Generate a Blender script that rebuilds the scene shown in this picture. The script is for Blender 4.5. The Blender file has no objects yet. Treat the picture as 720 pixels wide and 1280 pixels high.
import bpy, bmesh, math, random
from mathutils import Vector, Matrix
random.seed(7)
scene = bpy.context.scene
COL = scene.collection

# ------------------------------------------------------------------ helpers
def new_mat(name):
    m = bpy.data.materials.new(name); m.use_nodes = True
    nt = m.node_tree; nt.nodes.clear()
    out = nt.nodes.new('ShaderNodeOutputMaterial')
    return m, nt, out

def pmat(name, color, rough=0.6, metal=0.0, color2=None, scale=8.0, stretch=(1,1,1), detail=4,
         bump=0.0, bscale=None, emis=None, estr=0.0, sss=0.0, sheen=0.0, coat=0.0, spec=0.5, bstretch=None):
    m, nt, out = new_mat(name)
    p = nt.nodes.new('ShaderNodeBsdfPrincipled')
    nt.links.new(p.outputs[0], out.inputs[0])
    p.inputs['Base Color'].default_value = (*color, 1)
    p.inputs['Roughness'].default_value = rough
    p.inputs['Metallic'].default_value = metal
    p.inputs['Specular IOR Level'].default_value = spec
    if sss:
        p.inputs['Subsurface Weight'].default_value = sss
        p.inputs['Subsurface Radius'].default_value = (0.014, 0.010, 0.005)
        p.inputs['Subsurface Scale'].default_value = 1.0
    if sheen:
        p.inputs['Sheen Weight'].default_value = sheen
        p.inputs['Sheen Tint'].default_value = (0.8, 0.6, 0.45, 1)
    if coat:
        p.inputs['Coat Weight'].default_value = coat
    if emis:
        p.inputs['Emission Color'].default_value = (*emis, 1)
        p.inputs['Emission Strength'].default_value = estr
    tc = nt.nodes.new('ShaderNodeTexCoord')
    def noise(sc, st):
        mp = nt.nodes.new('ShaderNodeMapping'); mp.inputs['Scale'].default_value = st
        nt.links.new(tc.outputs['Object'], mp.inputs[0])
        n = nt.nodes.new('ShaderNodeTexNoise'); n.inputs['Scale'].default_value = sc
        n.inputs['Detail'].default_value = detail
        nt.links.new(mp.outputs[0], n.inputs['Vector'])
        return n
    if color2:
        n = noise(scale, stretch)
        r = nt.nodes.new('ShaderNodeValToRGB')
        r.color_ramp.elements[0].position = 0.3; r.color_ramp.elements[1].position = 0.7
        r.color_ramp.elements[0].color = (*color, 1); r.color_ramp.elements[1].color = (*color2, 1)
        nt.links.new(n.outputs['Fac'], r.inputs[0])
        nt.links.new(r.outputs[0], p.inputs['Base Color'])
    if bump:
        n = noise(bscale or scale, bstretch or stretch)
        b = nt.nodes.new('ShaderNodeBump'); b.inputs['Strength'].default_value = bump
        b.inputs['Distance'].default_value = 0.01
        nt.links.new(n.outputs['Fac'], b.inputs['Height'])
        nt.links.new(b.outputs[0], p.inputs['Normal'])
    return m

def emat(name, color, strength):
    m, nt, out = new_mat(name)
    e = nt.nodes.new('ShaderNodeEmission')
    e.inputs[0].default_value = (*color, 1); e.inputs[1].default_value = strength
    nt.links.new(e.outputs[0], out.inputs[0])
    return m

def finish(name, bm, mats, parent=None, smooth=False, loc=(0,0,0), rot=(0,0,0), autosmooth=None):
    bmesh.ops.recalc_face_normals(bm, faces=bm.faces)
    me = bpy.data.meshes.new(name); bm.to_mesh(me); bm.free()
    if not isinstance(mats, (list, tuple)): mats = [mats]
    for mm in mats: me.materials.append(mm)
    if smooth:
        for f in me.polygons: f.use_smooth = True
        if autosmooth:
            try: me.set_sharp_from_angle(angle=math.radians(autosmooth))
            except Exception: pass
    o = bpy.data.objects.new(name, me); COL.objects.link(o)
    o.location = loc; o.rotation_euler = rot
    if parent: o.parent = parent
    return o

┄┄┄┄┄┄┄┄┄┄

§ Problem
Copy out only the lines running from the beginning of the data to the line with "COL = scene.collection", both ends included.

§ Exercise response
Generate a Blender script that rebuilds the scene shown in this picture. The script is for Blender 4.5. The Blender file has no objects yet. Treat the picture as 720 pixels wide and 1280 pixels high.
import bpy, bmesh, math, random
from mathutils import Vector, Matrix
random.seed(7)
scene = bpy.context.scene
COL = scene.collection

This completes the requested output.